The suit herein was commenced by the Plaintiffs by way of a Plaint dated 20th March 2013 in which they are claiming a declaration that the sale agreements they entered into with the Defendant have been rescinded, a permanent injunction against the Defendant restraining him from dealing with the suit property, and a mandatory injunction to compel him to return original documents given to him by the Plaintiff. It is not disputed that the Plaintiffs are administrators of the estate of the Joshua Ochieng Odongo Kisia (Deceased), and that they are the ones who entered into the sale agreements sought to be rescinded.

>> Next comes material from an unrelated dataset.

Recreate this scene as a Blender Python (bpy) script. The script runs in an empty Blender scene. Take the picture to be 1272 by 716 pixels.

The Applicant is a third party to, and is not privy to the said sale agreements, and has no legal capacity to act for or represent the estate or interests of the Deceased, which power lies in the administrators pursuant to the provisions of sections 79 and 82 of the Law of Succession Act. It is thus my view that for these reasons the Applicant will be of no assistance to this court in resolving the dispute herein. I am in this regard persuaded by the decision in Werrot and Company Ltd and others v Andrew Douglas Gregory and others, Nairobi (Milimani) High Court Civil Case No. 2363 of 1998 (1998) LLR 2848 (CCK) where Ringera J. (as he then was) held as follows:
“For determining the question whom is a necessary party there are two tests: (i) There must be a right to some relief against such party in respect of the matter involved in the proceeding in question and (ii) it should not be possible to pass an effective decree in the absence of such a party.”

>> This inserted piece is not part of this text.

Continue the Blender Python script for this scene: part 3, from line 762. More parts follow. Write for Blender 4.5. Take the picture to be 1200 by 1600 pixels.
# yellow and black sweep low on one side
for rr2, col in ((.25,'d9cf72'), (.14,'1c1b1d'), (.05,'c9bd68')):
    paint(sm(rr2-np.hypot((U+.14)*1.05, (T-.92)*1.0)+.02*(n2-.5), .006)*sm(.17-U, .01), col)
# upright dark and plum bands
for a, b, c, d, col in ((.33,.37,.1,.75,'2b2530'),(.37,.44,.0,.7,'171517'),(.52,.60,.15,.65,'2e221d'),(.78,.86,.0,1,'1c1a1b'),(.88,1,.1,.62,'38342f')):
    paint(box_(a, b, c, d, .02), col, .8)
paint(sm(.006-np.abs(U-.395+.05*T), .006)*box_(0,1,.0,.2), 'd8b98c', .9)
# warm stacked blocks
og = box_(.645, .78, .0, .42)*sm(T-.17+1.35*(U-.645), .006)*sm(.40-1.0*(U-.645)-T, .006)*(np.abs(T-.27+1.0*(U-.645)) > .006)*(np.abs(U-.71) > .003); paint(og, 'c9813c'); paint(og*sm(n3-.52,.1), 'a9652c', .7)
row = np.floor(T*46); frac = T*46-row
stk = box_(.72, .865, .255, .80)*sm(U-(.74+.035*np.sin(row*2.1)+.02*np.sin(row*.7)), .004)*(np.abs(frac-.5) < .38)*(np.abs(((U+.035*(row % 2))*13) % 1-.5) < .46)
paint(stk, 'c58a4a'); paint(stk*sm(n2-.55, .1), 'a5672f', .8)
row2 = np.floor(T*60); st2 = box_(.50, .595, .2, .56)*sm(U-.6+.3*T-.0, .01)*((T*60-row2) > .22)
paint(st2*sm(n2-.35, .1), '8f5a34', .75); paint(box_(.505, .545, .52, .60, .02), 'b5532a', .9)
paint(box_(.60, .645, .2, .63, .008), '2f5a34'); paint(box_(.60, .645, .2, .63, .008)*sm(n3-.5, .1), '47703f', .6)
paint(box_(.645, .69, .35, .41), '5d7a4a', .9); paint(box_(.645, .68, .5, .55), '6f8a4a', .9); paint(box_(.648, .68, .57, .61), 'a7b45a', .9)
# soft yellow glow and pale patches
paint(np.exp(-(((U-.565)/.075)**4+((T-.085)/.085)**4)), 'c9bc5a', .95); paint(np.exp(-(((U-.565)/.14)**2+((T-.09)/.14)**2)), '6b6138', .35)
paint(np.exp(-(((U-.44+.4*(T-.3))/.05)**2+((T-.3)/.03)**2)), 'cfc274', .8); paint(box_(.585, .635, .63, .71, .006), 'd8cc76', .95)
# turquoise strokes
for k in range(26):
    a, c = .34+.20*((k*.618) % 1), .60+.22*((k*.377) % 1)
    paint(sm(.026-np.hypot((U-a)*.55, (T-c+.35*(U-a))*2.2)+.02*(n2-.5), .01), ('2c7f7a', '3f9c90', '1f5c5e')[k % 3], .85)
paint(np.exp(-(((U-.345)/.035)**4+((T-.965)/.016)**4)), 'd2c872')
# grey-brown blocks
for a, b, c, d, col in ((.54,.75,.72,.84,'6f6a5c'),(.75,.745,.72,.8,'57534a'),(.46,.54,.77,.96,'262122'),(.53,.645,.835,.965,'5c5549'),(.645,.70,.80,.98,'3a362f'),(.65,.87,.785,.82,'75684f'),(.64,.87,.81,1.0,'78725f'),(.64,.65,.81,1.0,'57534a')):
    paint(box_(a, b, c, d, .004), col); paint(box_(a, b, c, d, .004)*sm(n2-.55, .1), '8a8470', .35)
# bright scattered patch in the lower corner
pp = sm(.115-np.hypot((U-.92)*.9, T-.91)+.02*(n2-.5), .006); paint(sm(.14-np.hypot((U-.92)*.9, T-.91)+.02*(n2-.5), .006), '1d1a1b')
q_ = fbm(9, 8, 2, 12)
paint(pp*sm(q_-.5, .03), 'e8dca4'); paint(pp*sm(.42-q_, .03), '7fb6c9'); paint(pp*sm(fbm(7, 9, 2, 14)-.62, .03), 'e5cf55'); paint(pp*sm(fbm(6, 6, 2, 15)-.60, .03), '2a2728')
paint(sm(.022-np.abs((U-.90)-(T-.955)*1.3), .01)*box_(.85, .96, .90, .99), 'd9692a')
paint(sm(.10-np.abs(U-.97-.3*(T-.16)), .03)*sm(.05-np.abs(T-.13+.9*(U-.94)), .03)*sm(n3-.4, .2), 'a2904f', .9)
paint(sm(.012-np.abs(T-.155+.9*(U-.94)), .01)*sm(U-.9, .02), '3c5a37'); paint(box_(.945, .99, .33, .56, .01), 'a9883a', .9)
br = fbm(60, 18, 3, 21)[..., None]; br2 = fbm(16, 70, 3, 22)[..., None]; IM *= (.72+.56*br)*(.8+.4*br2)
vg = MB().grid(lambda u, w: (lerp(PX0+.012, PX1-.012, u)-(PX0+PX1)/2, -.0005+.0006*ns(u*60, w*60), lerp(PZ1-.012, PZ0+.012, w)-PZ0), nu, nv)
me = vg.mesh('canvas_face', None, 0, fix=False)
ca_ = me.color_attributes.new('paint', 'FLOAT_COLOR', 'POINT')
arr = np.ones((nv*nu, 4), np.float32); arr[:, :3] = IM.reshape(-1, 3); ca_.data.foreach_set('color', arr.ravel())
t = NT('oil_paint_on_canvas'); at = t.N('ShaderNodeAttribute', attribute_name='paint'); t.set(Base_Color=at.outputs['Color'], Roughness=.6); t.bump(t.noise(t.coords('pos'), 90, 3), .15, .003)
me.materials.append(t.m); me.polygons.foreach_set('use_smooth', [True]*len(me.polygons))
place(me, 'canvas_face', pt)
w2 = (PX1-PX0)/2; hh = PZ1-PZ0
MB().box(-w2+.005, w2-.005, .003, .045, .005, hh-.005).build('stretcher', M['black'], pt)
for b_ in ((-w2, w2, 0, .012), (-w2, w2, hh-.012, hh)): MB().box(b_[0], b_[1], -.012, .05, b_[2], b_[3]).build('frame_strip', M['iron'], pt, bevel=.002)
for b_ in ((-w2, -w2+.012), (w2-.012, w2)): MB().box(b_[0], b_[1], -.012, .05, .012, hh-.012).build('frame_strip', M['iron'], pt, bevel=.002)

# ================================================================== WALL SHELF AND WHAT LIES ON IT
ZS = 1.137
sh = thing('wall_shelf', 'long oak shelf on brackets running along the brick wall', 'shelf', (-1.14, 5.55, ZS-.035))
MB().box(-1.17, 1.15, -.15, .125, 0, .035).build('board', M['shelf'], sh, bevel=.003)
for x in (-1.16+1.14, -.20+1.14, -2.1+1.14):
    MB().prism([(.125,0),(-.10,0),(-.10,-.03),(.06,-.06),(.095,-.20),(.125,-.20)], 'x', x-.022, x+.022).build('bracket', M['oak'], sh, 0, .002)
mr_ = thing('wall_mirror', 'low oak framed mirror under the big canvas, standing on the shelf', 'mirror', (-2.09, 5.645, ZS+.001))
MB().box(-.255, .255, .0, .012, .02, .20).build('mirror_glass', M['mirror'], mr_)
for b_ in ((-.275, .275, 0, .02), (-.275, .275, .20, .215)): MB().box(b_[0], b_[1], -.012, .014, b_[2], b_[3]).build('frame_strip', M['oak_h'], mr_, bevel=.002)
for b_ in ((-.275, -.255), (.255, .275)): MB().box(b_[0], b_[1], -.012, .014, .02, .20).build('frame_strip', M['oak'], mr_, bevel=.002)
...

I also agree with the Defendant’s submissions in this regard that if the Applicant is aggrieved as a beneficiary of the Deceased’s estate, and arising from the acts of the administrators of the estate, then the right forum to ventilate his grievances is in the succession cause in the High Court, and not in this court. This is for the reason that administration of estates of deceased persons are governed by the Law of Succession Act, which under section 47 gives the High Court jurisdiction to deal with any matter arising under the Act. The High Court in this regard has concurrent jurisdiction to hear and determine disputes of succession relating to land. The Applicant’s prayer for joinder as an interested party herein is therefore denied.
On the second issue of annulment of the sale agreement entered into by the Plaintiffs and Defendant, given that the Applicant has not been made a party to this suit and that he is not a party to the said sale agreements, he cannot be granted the said prayer. Even if he were to be a party in this suit, the prayer sought is in the nature of a mandatory injunction and final in nature, and cannot be granted at this stage. It was held by the Court of Appeal in this regard in in Kenya Breweries Ltd and another v Washington Okeyo (2002) 1 E.A. 109that for a mandatory injunction to issue, there must be special circumstances that exist over and above the establishment of a prima facie case, and even then only in clear cases where the court thinks that the matter ought to be decided at once.
In the present application not only has the Applicant not shown a prima facie case for the reasons already given in the foregoing, there are also issues raised by the Plaintiffs as to the rescission of the sale agreements, and by the Defendant as to performance of the said agreements that can only be determined after examination of further evidence at a full hearing.
The Applicant’s Notice of Motion dated 13th May 2013 accordingly fails for the foregoing reasons, and he shall bear the costs of the said Notice of Motion.
Orders accordingly.
Dated, signed and delivered in open court at Nairobi this ____30th___ day of _____January____, 2014.